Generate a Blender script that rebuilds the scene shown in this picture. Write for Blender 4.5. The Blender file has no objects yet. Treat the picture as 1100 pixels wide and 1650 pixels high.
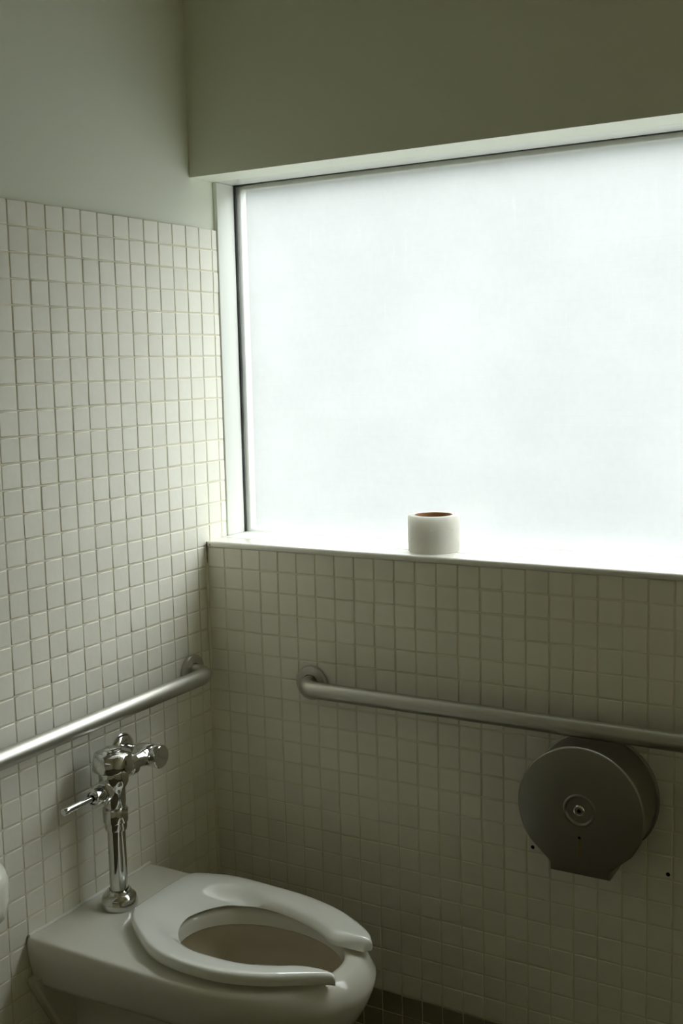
import bpy, bmesh, math, random
from mathutils import Vector, Matrix, Euler

random.seed(7)
S = bpy.context.scene
COL = S.collection
R = math.radians
P = 0.0508                       # tile pitch: two inch tiles

# ------------------------------------------------------------------ camera
FPX, CX, CY = 1834.937, 525.5674, 795.3797
CAM = Vector((1.64168935, -2.2066883, 1.59573607))
cam = bpy.data.cameras.new('camera')
cam.sensor_fit = 'VERTICAL'
cam.sensor_height = 36.0
cam.sensor_width = 24.0
cam.lens = FPX / 1650 * 36.0
cam.shift_x = (550 - CX) / 1650
cam.shift_y = (CY - 825) / 1650
cam.clip_start = 0.02
co = bpy.data.objects.new('camera', cam)
COL.objects.link(co)
CROT = Euler((1.45905256, 0.02499754, 0.52968532), 'XYZ').to_matrix()
co.matrix_world = Matrix.Translation(CAM) @ CROT.to_4x4()
S.camera = co

# ------------------------------------------------------------------ daylight: an overcast sky, brighter overhead than at the horizon
W = bpy.data.worlds.new('overcast_sky')
S.world = W
W.use_nodes = True
wt = W.node_tree
wt.nodes.clear()
SKY = 1.0
wo = wt.nodes.new('ShaderNodeOutputWorld')
wb = wt.nodes.new('ShaderNodeBackground')
tc = wt.nodes.new('ShaderNodeTexCoord')
sx = wt.nodes.new('ShaderNodeSeparateXYZ')
rp = wt.nodes.new('ShaderNodeValToRGB')
mr = wt.nodes.new('ShaderNodeMapRange')
mr.inputs['From Min'].default_value = -1
mr.inputs['From Max'].default_value = 1
wt.links.new(tc.outputs['Generated'], sx.inputs[0])
wt.links.new(sx.outputs['Z'], mr.inputs['Value'])
wt.links.new(mr.outputs[0], rp.inputs[0])
e = rp.color_ramp.elements
e[0].position = 0.46; e[0].color = (0.165, 0.17, 0.175, 1)
e[1].position = 1.0; e[1].color = (0.955, 1.0, 1.10, 1)
m_ = e.new(0.5); m_.color = (0.34, 0.355, 0.39, 1)
wt.links.new(rp.outputs[0], wb.inputs['Color'])
wb.inputs['Strength'].default_value = SKY * 9.8
wt.links.new(wb.outputs[0], wo.inputs[0])

S.view_settings.view_transform = 'Standard'
S.view_settings.look = 'None'
S.view_settings.exposure = 0.0
S.view_settings.gamma = 1.0
S.view_settings.use_curve_mapping = False
S.cycles.diffuse_bounces = 8
S.cycles.max_bounces = 16
S.cycles.caustics_reflective = False
S.cycles.caustics_refractive = True


# ------------------------------------------------------------------ materials
def mat(name, color, rough=0.5, metal=0.0, spec=0.5, bump=0.0, bscale=200.0, vary=0.0, vscale=6.0, coat=0.0, vcol=None):
    m = bpy.data.materials.new(name)
    m.use_nodes = True
    nt = m.node_tree
    b = nt.nodes['Principled BSDF']
    b.inputs['Base Color'].default_value = (*color, 1)
    b.inputs['Roughness'].default_value = rough
    b.inputs['Metallic'].default_value = metal
    b.inputs['Specular IOR Level'].default_value = spec
    b.inputs['Coat Weight'].default_value = coat
    if vary or bump:
        g = nt.nodes.new('ShaderNodeNewGeometry')
    if vary:
        n = nt.nodes.new('ShaderNodeTexNoise')
        n.inputs['Scale'].default_value = vscale
        n.inputs['Detail'].default_value = 6
        nt.links.new(g.outputs['Position'], n.inputs['Vector'])
        mx = nt.nodes.new('ShaderNodeMix')
        mx.data_type = 'RGBA'
        mx.inputs['A'].default_value = (*[c * (1 - vary) for c in color], 1)
        mx.inputs['B'].default_value = (*(vcol or [min(1, c * (1 + vary)) for c in color]), 1)
        nt.links.new(n.outputs['Fac'], mx.inputs['Factor'])
        nt.links.new(mx.outputs['Result'], b.inputs['Base Color'])
    if bump:
        n2 = nt.nodes.new('ShaderNodeTexNoise')
        n2.inputs['Scale'].default_value = bscale
        n2.inputs['Detail'].default_value = 3
        nt.links.new(g.outputs['Position'], n2.inputs['Vector'])
        bp = nt.nodes.new('ShaderNodeBump')
        bp.inputs['Strength'].default_value = bump
        bp.inputs['Distance'].default_value = 0.001
        nt.links.new(n2.outputs['Fac'], bp.inputs['Height'])
        nt.links.new(bp.outputs[0], b.inputs['Normal'])
    return m


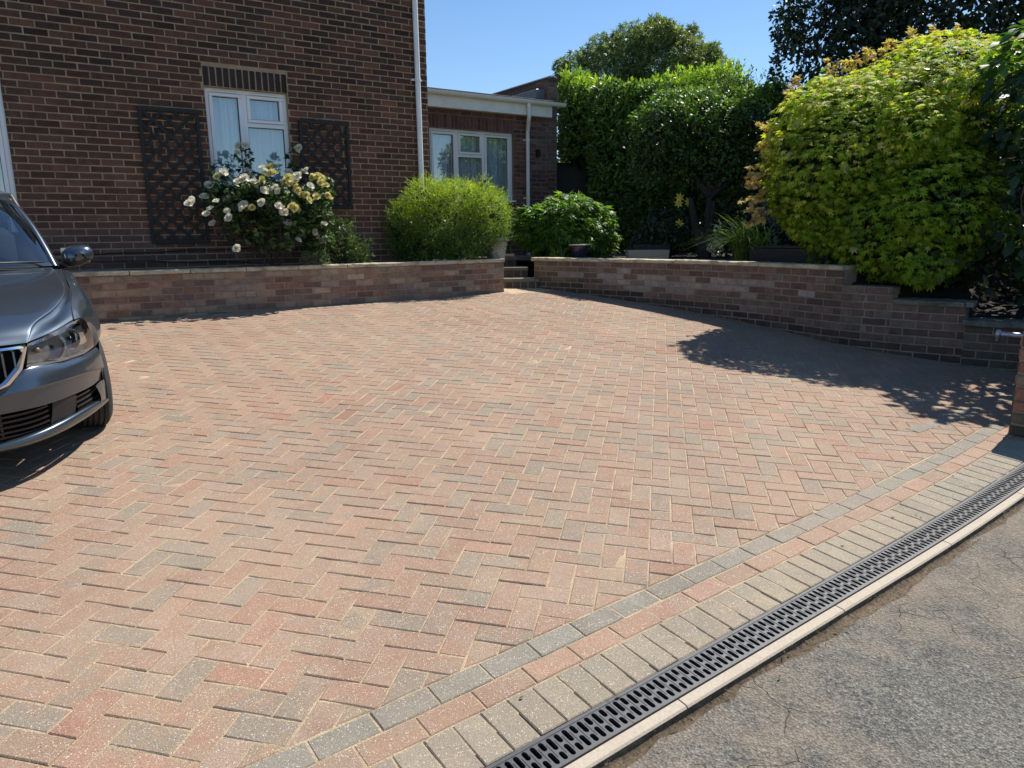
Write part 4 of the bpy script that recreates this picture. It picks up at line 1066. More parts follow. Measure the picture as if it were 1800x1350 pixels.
def sample_box(x0, x1, y0, y1, z0, z1, n, seed, depth=0.2, lump=0.07, u=(1, 0), org=(0, 0)):
    r = np.random.default_rng(seed); A = np.array([(x1-x0)*(z1-z0), (x1-x0)*(y1-y0), (y1-y0)*(z1-z0)*1.0, (y1-y0)*(z1-z0)]); k = r.choice(4, size=n, p=A/A.sum())
    a, b = r.random(n), r.random(n); P = np.zeros((n, 3)); N = np.zeros((n, 3)); dp = np.abs(r.normal(0, depth*0.5, n))*(r.random(n) < 0.9)+r.uniform(0, depth*2, n)*(r.random(n) < 0.15)
    X, Y, Z = x1-x0, y1-y0, z1-z0
    m = k == 0; P[m] = np.stack([x0+a[m]*X, y0+dp[m], z0+b[m]*Z], 1); N[m] = (0, -1, 0)
    m = k == 1; P[m] = np.stack([x0+a[m]*X, y0+b[m]*Y, z1-dp[m]], 1); N[m] = (0, 0, 1)
    m = k == 2; P[m] = np.stack([x0+dp[m], y0+a[m]*Y, z0+b[m]*Z], 1); N[m] = (-1, 0, 0)
    m = k == 3; P[m] = np.stack([x1-dp[m], y0+a[m]*Y, z0+b[m]*Z], 1); N[m] = (1, 0, 0)
    P = P+N*(wob(P, 3.1, seed)*lump)[:, None]
    c, s = u; R = np.array([[c, -s, 0], [s, c, 0], [0, 0, 1]]); return P@R.T+np.array([*org, 0]), N@R.T, dp
def hedge():
    t = thing('laurel_hedge', (2.4, 14.0, 1.2), 'tall clipped laurel hedge with bright green top shoots, behind the extension', 'hedge')
    u = (math.cos(R_(-6)), math.sin(R_(-6)))
    P, N, dp = sample_box(-0.05, 3.4, 0, 1.6, 0.0, 3.02, 19000, 51, u=u, org=(1.02, 14.35)); P[:, 2] += 1.2+0.12*np.sin(P[:, 0]*2)
    # swelling lower part that leans forward to the right
    P2, N2, d2 = sample_box(0.55, 2.2, -0.42, 0.3, 0.0, 3.0, 9500, 52, u=u, org=(1.02, 14.35)); P2[:, 2] += 1.2; P2 += N2*(0.10*wob(P2, 2.0, 6))[:, None]
    Pi, Ni, di = sample_box(0.15, 3.2, 0.25, 1.3, 0.0, 2.85, 6000, 57, depth=0.5, u=u, org=(1.02, 14.35)); Pi[:, 2] += 1.2; kg = (Pi[:, 0] < 1.6) & (Pi[:, 2] < 3.0); Pi, Ni = Pi[~kg], Ni[~kg]
    leaf_mesh('inner_leaves', Pi, Ni, M['leaf_dark'], t, 0.2, LEAF2, palette(len(Pi), [(0.03, 0.055, 0.018)], [1]), seed=19)  # inner shade of the hedge painted as a darker leaf colour
    gate = (P[:, 0] < 1.55) & (P[:, 2] < 3.0)
    P, N = P[~gate], N[~gate]
    PP = np.concatenate([P, P2]); NN = np.concatenate([N, N2])
    c = palette(len(PP), [(0.10, 0.185, 0.032), (0.13, 0.225, 0.04), (0.065, 0.125, 0.027)], [4, 3, 3])
    leaf_mesh('foliage', PP, NN, M['leaf_gloss'], t, 0.115, LAUREL, c, facing=(0.6, 0.3, 0.6), tip=(0.5, -0.45, 0.6), seed=8)
    P, N, dp = sample_box(0.0, 3.2, 0.0, 1.5, 0, 3.40, 6600, 53, u=u, org=(1.02, 14.32)); top = P[:, 2] > 3.24; P, N = P[top], N[top]
    P[:, 2] += 0.93+0.12*np.sin(P[:, 0]*2)+rng.uniform(-0.10, 0.09, len(P)); Nn = np.tile([0, -0.1, 1.0], (len(P), 1))
    leaf_mesh('young_shoots', P, Nn, M['leaf'], t, 0.15, shape_sprig(5, 0.75, 0.2, 38, shape_leaf(0.16, seg=1)), palette(len(P), [(0.30, 0.44, 0.05), (0.36, 0.48, 0.06), (0.20, 0.33, 0.04)], [3, 2, 2]), facing=(0, 0, 1), tip=(1.0, 0, 0.28), seed=9)
    m = MB()
    q = [(0.1, 0.3, 0), (3.2, 0.3, 0), (3.2, 1.3, 0), (0.1, 1.3, 0)]
    for a in range(6):
        x = 0.35+a*0.55; m.tube([(1.02+x*u[0]-0.7*u[1], 14.35+x*u[1]+0.7, 1.1), (1.02+x*u[0], 14.35+x*u[1]+0.75, 2.6), (1.0+x*u[0], 14.35+x*u[1]+0.7, 4.2)], [0.05, 0.035, 0.015], 7)
    m.build('stems', M['bark'], t)
    g = thing('garden_gate', (1.4, 14.75, 1.2), 'dark navy board gate between the extension and the hedge', 'gate')
    m = MB()
    for k in range(6): m.box((0.93+k*0.155, 15.0, 1.2), (1.0845+k*0.155, 15.03, 2.98), bev=0.002)
    m.build('boards', M['shed'], g); 
    for z in (2.75, 1.4): m = MB(); m.box((0.92, 15.032, z), (1.87, 15.07, z+0.12)); m.build('rail', M['shed'], g)
hedge()

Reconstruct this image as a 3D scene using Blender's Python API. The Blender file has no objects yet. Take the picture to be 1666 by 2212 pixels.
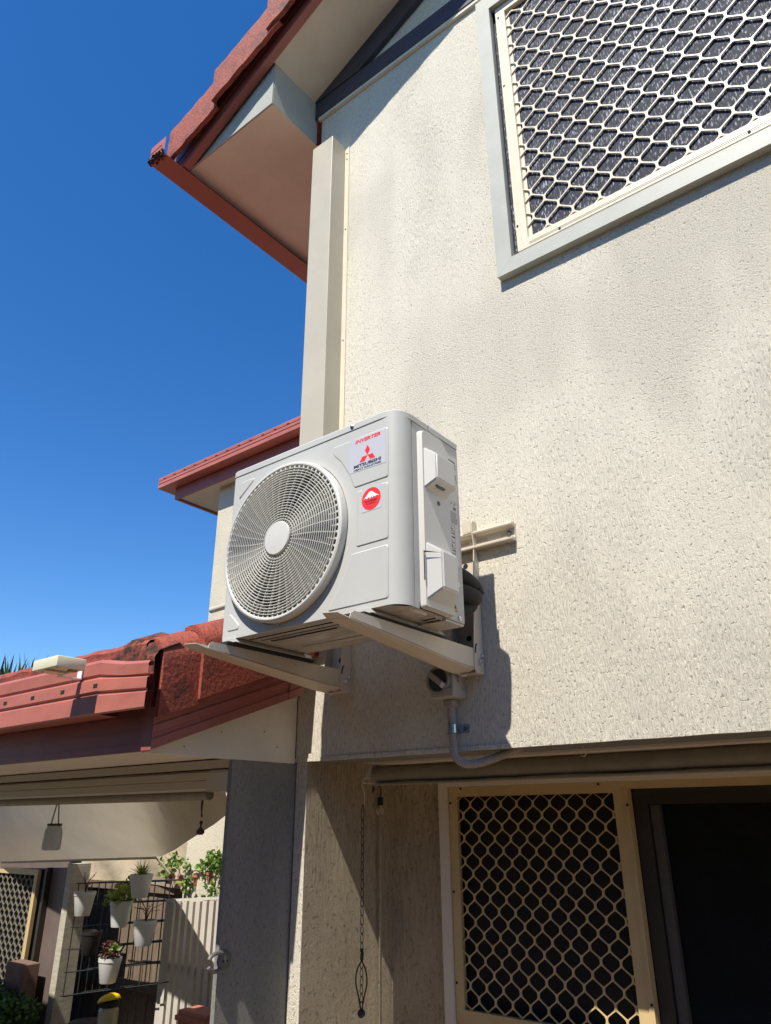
import bpy, bmesh, math, random
from mathutils import Vector, Matrix
random.seed(7)
R=math.radians
sc=bpy.context.scene
COL=sc.collection
# ---------------------------------------------------------------- camera
CAM=Vector((2.2352,-2.4805,1.75))
yaw,pitch,roll=.667,.401,-.005
cy,sy,cp,sp=math.cos(yaw),math.sin(yaw),math.cos(pitch),math.sin(pitch)
F=Vector((-sy*cp,cy*cp,sp)); r0=Vector((cy,sy,0)); u0=r0.cross(F)
rv=r0*math.cos(roll)+u0*math.sin(roll); uv=-r0*math.sin(roll)+u0*math.cos(roll)
cam=bpy.data.cameras.new('camera'); co=bpy.data.objects.new('camera',cam); COL.objects.link(co)
M=Matrix((rv,uv,-F)).transposed().to_4x4(); M.translation=CAM; co.matrix_world=M
cam.sensor_fit='VERTICAL'; cam.sensor_height=24; cam.lens=1568/2212*24; cam.clip_start=.05; cam.clip_end=3000
sc.camera=co
# ---------------------------------------------------------------- light
SUNV=Vector((.135,-1,1.48)).normalized()
el=math.asin(SUNV.z)
w=bpy.data.worlds.new('World'); sc.world=w; w.use_nodes=True
nt=w.node_tree; bg=nt.nodes['Background']; sky=nt.nodes.new('ShaderNodeTexSky')
sky.sky_type='NISHITA'; sky.sun_disc=False; sky.sun_elevation=el; sky.sun_rotation=math.atan2(SUNV.x,SUNV.y)
sky.air_density=1.0; sky.dust_density=.15; sky.ozone_density=3.0; sky.altitude=200
hs=nt.nodes.new('ShaderNodeHueSaturation'); hs.inputs['Hue'].default_value=.507; hs.inputs['Saturation'].default_value=1.33; hs.inputs['Value'].default_value=1.3
nt.links.new(sky.outputs[0],hs.inputs['Color']); nt.links.new(hs.outputs[0],bg.inputs[0]); bg.inputs[1].default_value=.087
sl=bpy.data.lights.new('sun','SUN'); sl.energy=4.4; sl.angle=R(.5); sl.color=(1,.945,.85)
so=bpy.data.objects.new('sun',sl); COL.objects.link(so); so.rotation_euler=SUNV.to_track_quat('Z','Y').to_euler(); so.location=(0,-5,12)
vs=sc.view_settings; vs.view_transform='Standard'; vs.look='None'; vs.exposure=.70; vs.gamma=1
# ---------------------------------------------------------------- materials
def mat(name,col,rough=.6,col2=None,nscale=4,namt=1.0,bump=0,bscale=60,bstretch=(1,1,1),metal=0,spec=.5,stretch=(1,1,1),
        grain=None,ramp=(.35,.65),trans=0,vor=0,coat=0,gscale=200):
    m=bpy.data.materials.new(name); m.use_nodes=True; n=m.node_tree.nodes; l=m.node_tree.links
    b=n['Principled BSDF']; b.inputs['Base Color'].default_value=(*col,1); b.inputs['Roughness'].default_value=rough
    b.inputs['Metallic'].default_value=metal; b.inputs['Specular IOR Level'].default_value=spec
    if coat: b.inputs['Coat Weight'].default_value=coat; b.inputs['Coat Roughness'].default_value=.15
    tc=n.new('ShaderNodeTexCoord')
    def mp(s):
        q=n.new('ShaderNodeMapping'); q.inputs['Scale'].default_value=s; l.new(tc.outputs['Object'],q.inputs[0]); return q.outputs[0]
    out=None
    if col2 is not None:
        t=n.new('ShaderNodeTexNoise'); t.inputs['Scale'].default_value=nscale; t.inputs['Detail'].default_value=8; t.inputs['Roughness'].default_value=.65
        l.new(mp(stretch),t.inputs[0])
        cr=n.new('ShaderNodeValToRGB'); cr.color_ramp.elements[0].position=ramp[0]; cr.color_ramp.elements[1].position=ramp[1]
        cr.color_ramp.elements[0].color=(*col,1); cr.color_ramp.elements[1].color=(*col2,1)
        l.new(t.outputs[0],cr.inputs[0]); out=cr.outputs[0]
    if grain:
        t=n.new('ShaderNodeTexNoise'); t.inputs['Scale'].default_value=gscale; t.inputs['Detail'].default_value=3
        l.new(mp((1,1,1)),t.inputs[0])
        mr=n.new('ShaderNodeMapRange'); mr.inputs[1].default_value=.3; mr.inputs[2].default_value=.7; mr.inputs[3].default_value=1-grain; mr.inputs[4].default_value=1+grain
        l.new(t.outputs[0],mr.inputs[0])
        mx=n.new('ShaderNodeVectorMath'); mx.operation='SCALE'
        if out: l.new(out,mx.inputs[0])
        else: mx.inputs[0].default_value=col
        l.new(mr.outputs[0],mx.inputs['Scale']); out=mx.outputs[0]
    if out: l.new(out,b.inputs['Base Color'])
    if bump:
        t=n.new('ShaderNodeTexNoise'); t.inputs['Scale'].default_value=bscale; t.inputs['Detail'].default_value=5; t.inputs['Roughness'].default_value=.6
        l.new(mp(bstretch),t.inputs[0])
        bp=n.new('ShaderNodeBump'); bp.inputs['Strength'].default_value=1; bp.inputs['Distance'].default_value=bump
        l.new(t.outputs[0],bp.inputs['Height']); l.new(bp.outputs[0],b.inputs['Normal'])
    if trans:
        tr=n.new('ShaderNodeBsdfTranslucent'); ms=n.new('ShaderNodeMixShader'); ms.inputs[0].default_value=trans
        if out: l.new(out,tr.inputs[0])
        else: tr.inputs[0].default_value=(*col,1)
        l.new(b.outputs[0],ms.inputs[1]); l.new(tr.outputs[0],ms.inputs[2]); l.new(ms.outputs[0],n['Material Output'].inputs[0])
    return m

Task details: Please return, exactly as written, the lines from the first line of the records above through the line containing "S.camera = co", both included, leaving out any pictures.

Full answer:
Generate a Blender script that rebuilds the scene shown in this picture. Write for Blender 4.5. The Blender file has no objects yet. Treat the picture as 1100 pixels wide and 1650 pixels high.
import bpy, bmesh, math, random
from mathutils import Vector, Matrix, Euler

random.seed(7)
S = bpy.context.scene
COL = S.collection
R = math.radians
P = 0.0508                       # tile pitch: two inch tiles

# ------------------------------------------------------------------ camera
FPX, CX, CY = 1834.937, 525.5674, 795.3797
CAM = Vector((1.64168935, -2.2066883, 1.59573607))
cam = bpy.data.cameras.new('camera')
cam.sensor_fit = 'VERTICAL'
cam.sensor_height = 36.0
cam.sensor_width = 24.0
cam.lens = FPX / 1650 * 36.0
cam.shift_x = (550 - CX) / 1650
cam.shift_y = (CY - 825) / 1650
cam.clip_start = 0.02
co = bpy.data.objects.new('camera', cam)
COL.objects.link(co)
CROT = Euler((1.45905256, 0.02499754, 0.52968532), 'XYZ').to_matrix()
co.matrix_world = Matrix.Translation(CAM) @ CROT.to_4x4()
S.camera = co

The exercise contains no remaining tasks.